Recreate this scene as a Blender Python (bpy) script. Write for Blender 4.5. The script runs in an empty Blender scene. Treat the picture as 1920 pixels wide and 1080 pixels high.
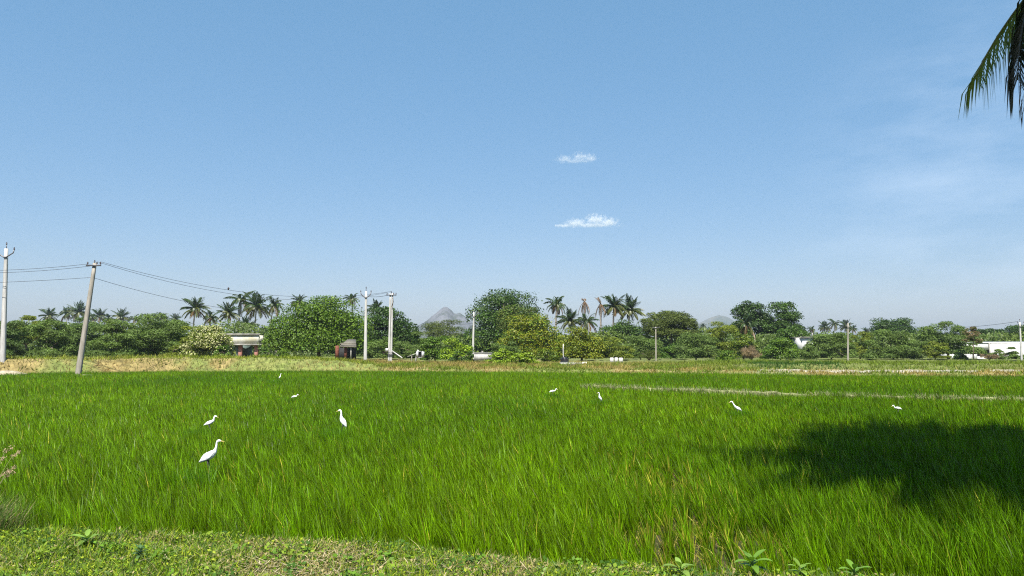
import bpy, math, random
import numpy as np
from mathutils import Vector, Matrix

# ------------------------------------------------------------------ camera, sky, sun, exposure
S = bpy.context.scene
C = S.collection
F = 1400.0; HZ = 1.9; PITCH = math.atan(115/1400)
cam = bpy.data.objects.new('camera', bpy.data.cameras.new('camera')); C.objects.link(cam)
cam.location = (0, 0, HZ); cam.rotation_euler = (math.pi/2 + PITCH, 0, 0)
cam.data.sensor_width = 36; cam.data.lens = 36*F/1920; cam.data.clip_start = 0.1; cam.data.clip_end = 30000
S.camera = cam
SUN_EL = math.radians(58); SUN_AZ = math.radians(186)       # azimuth clockwise from +Y: behind the camera
sd = Vector((math.sin(SUN_AZ)*math.cos(SUN_EL), math.cos(SUN_AZ)*math.cos(SUN_EL), math.sin(SUN_EL)))
sun = bpy.data.objects.new('sun', bpy.data.lights.new('sun', 'SUN')); C.objects.link(sun)
sun.data.energy = 4.9; sun.data.angle = math.radians(0.5); sun.data.color = (1, .955, .88)
sun.rotation_euler = sd.to_track_quat('Z', 'Y').to_euler(); sun.location = (0, -20, 60)
W = bpy.data.worlds.new('World'); S.world = W; W.use_nodes = True
nt = W.node_tree; bg = nt.nodes['Background']
sky = nt.nodes.new('ShaderNodeTexSky'); sky.sky_type = 'NISHITA'; sky.sun_disc = False
sky.sun_elevation = SUN_EL; sky.sun_rotation = SUN_AZ
sky.air_density = 1.0; sky.dust_density = 0.3; sky.ozone_density = 1.6
hsv = nt.nodes.new('ShaderNodeHueSaturation'); hsv.inputs['Saturation'].default_value = 1.22
ma = nt.nodes.new('ShaderNodeVectorMath'); ma.operation = 'MULTIPLY_ADD'
ma.inputs[1].default_value = (.64, .50, .47); ma.inputs[2].default_value = (.56, 1.48, 2.42)
nt.links.new(sky.outputs[0], hsv.inputs['Color']); nt.links.new(hsv.outputs[0], ma.inputs[0])
# thin cirrus veil low in the sky to the right, laid out by direction
tc = nt.nodes.new('ShaderNodeTexCoord')
mp = nt.nodes.new('ShaderNodeMapping'); mp.inputs['Rotation'].default_value = (0, math.radians(-14), 0)
mp.inputs['Scale'].default_value = (4.0, 4.0, 13)
no = nt.nodes.new('ShaderNodeTexNoise'); no.inputs['Detail'].default_value = 7; no.inputs['Roughness'].default_value = .6
no.inputs['Scale'].default_value = 1.6
rp = nt.nodes.new('ShaderNodeMapRange'); rp.inputs[1].default_value = .38; rp.inputs[2].default_value = .78
dp = nt.nodes.new('ShaderNodeVectorMath'); dp.operation = 'DOT_PRODUCT'
ca = math.radians(36); ce = math.radians(9)
dp.inputs[1].default_value = (math.sin(ca)*math.cos(ce), math.cos(ca)*math.cos(ce), math.sin(ce))
mr = nt.nodes.new('ShaderNodeMapRange'); mr.interpolation_type = 'SMOOTHSTEP'
mr.inputs[1].default_value = .955; mr.inputs[2].default_value = .997
mu = nt.nodes.new('ShaderNodeMath'); mu.operation = 'MULTIPLY'
mu2 = nt.nodes.new('ShaderNodeMath'); mu2.operation = 'MULTIPLY'; mu2.inputs[1].default_value = .24
mx = nt.nodes.new('ShaderNodeMix'); mx.data_type = 'RGBA'; mx.inputs['B'].default_value = (7.0, 7.9, 9.0, 1)
L = nt.links
L.new(tc.outputs['Generated'], mp.inputs[0]); L.new(mp.outputs[0], no.inputs['Vector']); L.new(no.outputs['Fac'], rp.inputs[0])
L.new(tc.outputs['Generated'], dp.inputs[0]); L.new(dp.outputs['Value'], mr.inputs[0])
L.new(rp.outputs[0], mu.inputs[0]); L.new(mr.outputs[0], mu.inputs[1]); L.new(mu.outputs[0], mu2.inputs[0])
L.new(mu2.outputs[0], mx.inputs['Factor']); L.new(ma.outputs[0], mx.inputs['A']); L.new(mx.outputs['Result'], bg.inputs[0])
bg.inputs[1].default_value = 0.0745
S.view_settings.view_transform = 'Standard'; S.view_settings.look = 'None'
S.view_settings.exposure = 1.15; S.view_settings.gamma = 1
S.cycles.use_denoising = False; S.cycles.pixel_filter_type = 'BLACKMAN_HARRIS'; S.cycles.filter_width = 1.15; S.cycles.sample_clamp_indirect = 6; S.cycles.max_bounces = 8; S.cycles.transmission_bounces = 5; S.cycles.volume_bounces = 2; S.cycles.diffuse_bounces = 3

rng = np.random.default_rng(7)

# ------------------------------------------------------------------ helpers
def P(px, py, Y):
    "world point seen at photo pixel (px, py) at distance Y"
    cx = (px-960)/F; cy = (540-py)/F
    dy = math.cos(PITCH) - cy*math.sin(PITCH); dz = math.sin(PITCH) + cy*math.cos(PITCH)
    k = Y/dy
    return Vector((cx*k, Y, HZ + dz*k))

def vhash(ix, iy, s):
    h = np.sin(ix*127.1 + iy*311.7 + s*74.7)*43758.5453
    return h - np.floor(h)
def vnoise(x, y, s=0):
    ix = np.floor(x); iy = np.floor(y); fx = x-ix; fy = y-iy
    fx = fx*fx*(3-2*fx); fy = fy*fy*(3-2*fy)
    a = vhash(ix, iy, s); b = vhash(ix+1, iy, s); c = vhash(ix, iy+1, s); d = vhash(ix+1, iy+1, s)
    return (a*(1-fx)+b*fx)*(1-fy) + (c*(1-fx)+d*fx)*fy
def fbm(x, y, s=0, o=4):
    r = 0; a = .5; t = 0
    for i in range(o):
        r = r + a*vnoise(x*2**i, y*2**i, s+i*13); t += a; a *= .5
    return r/t
def sstep(a, b, x):
    t = np.clip((x-a)/(b-a), 0, 1); return t*t*(3-2*t)

def link(name, me, mat=None, parent=None):
    o = bpy.data.objects.new(name, me); C.objects.link(o)
    if mat is not None and not me.materials: me.materials.append(mat)
    if parent is not None: o.parent = parent
    return o
def tag(o, label=None, cat=None, group=None, kind=None):
    if label: o['label'] = label
    if cat: o['category'] = cat
    if group: o['group'] = group
    if kind: o['kind'] = kind
    return o
def root(name, loc, label, cat, group=None, rz=0):
    o = bpy.data.objects.new(name, None); C.objects.link(o); o.location = loc; o.rotation_euler = (0, 0, rz)
    o.empty_display_size = .3
    return tag(o, label, cat, group)

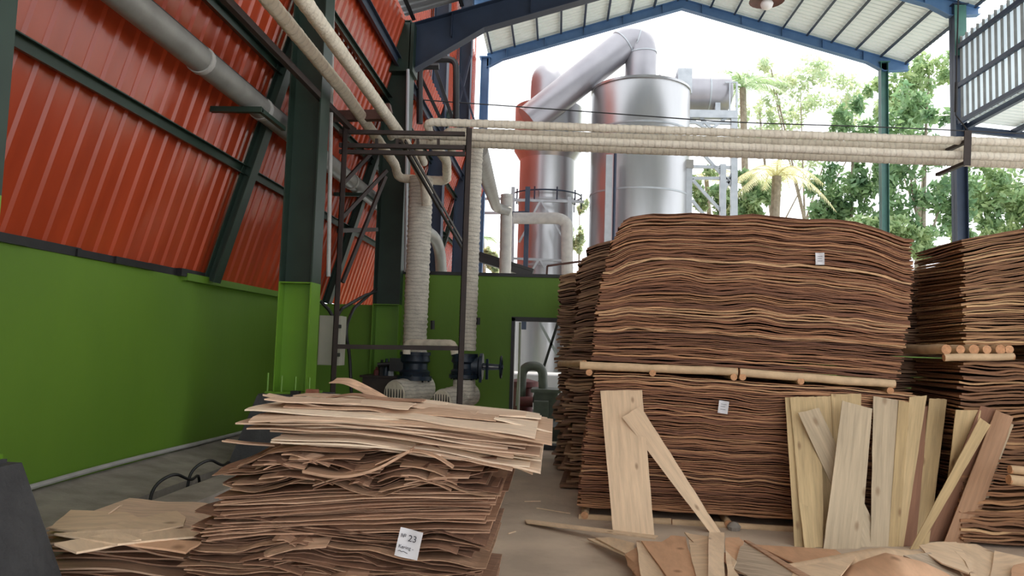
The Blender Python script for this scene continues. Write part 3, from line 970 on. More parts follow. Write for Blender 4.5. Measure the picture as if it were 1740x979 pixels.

● **SHORT EXERCISE**
Your task is to reproduce exactly the lines from the start of the data above through the line containing "from mathutils import Vector, Matrix", leaving every picture out.

● **THE COMPLETED TASK**
Recreate this scene as a Blender Python (bpy) script. Write for Blender 4.5. The script runs in an empty Blender scene. Treat the picture as 1920 pixels wide and 1080 pixels high.
import bpy, math, random
import numpy as np
from mathutils import Vector, Matrix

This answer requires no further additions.